The arcane system by which songwriters, publishers and other rights-holders get compensated when their music is played on the radio in the United States is complicated enough, with quasi-governmental bodies that decide how many pennies each instance will cost, and so on. But at least the fees that are charged aren’t so high that they threaten to make it uneconomic to run a radio station (not yet). Internet radio, by contrast, is almost at that point, according to Tim Westergren, the founder of Pandora (and a former musician), one of the leading Internet streaming-audio services — and one I used to enjoy using until it was forced to cut off access to users outside of the United States.
This danger, which Westergren describes in the Washington Post story linked above, isn’t new. The Pandora founder was warning about it in interviews over a year ago, and so were other Internet audio players. The freight train that is currently bearing down on Pandora and similar services got underway more than six years ago, and since then there has been much frantic lobbying by both sides. Finally, last year, a federal agency boosted the rate that Internet radio stations have to pay — it has already doubled, and by 2010 will have tripled.
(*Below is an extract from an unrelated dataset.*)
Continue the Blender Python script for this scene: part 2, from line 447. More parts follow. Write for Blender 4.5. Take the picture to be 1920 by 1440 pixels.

Westergren says the licensing fees that Pandora has to pay this year will consume about 70 per cent of the company’s revenues of about $25-million.
As many people have pointed out — including Doc Searls, who posted a good overview last year — the music industry clearly sees Internet radio as an opportunity to institute fees that it hasn’t been able to get from regular radio stations (although outside of the United States, payments to artists based on radio play are fairly common). Not surprisingly, the industry has been trying to change that state of affairs as well, in many cases using the Internet radio decisions for leverage, and even going so far as to argue that radio airplay is a “form of piracy.”
Obviously, some of what Westergren is saying — and has been saying for the past year or more — is designed to put pressure on the music industry and get it to agree to lower royalty rates, something the Washington Post says is being promoted by at least one congressman. But all hyperbole and spin aside, if those rates don’t get reduced there appears to be a very real chance that services like Pandora may cease to exist, and I think that would leave us all a little poorer as a result — and not just music listeners, but musicians as well.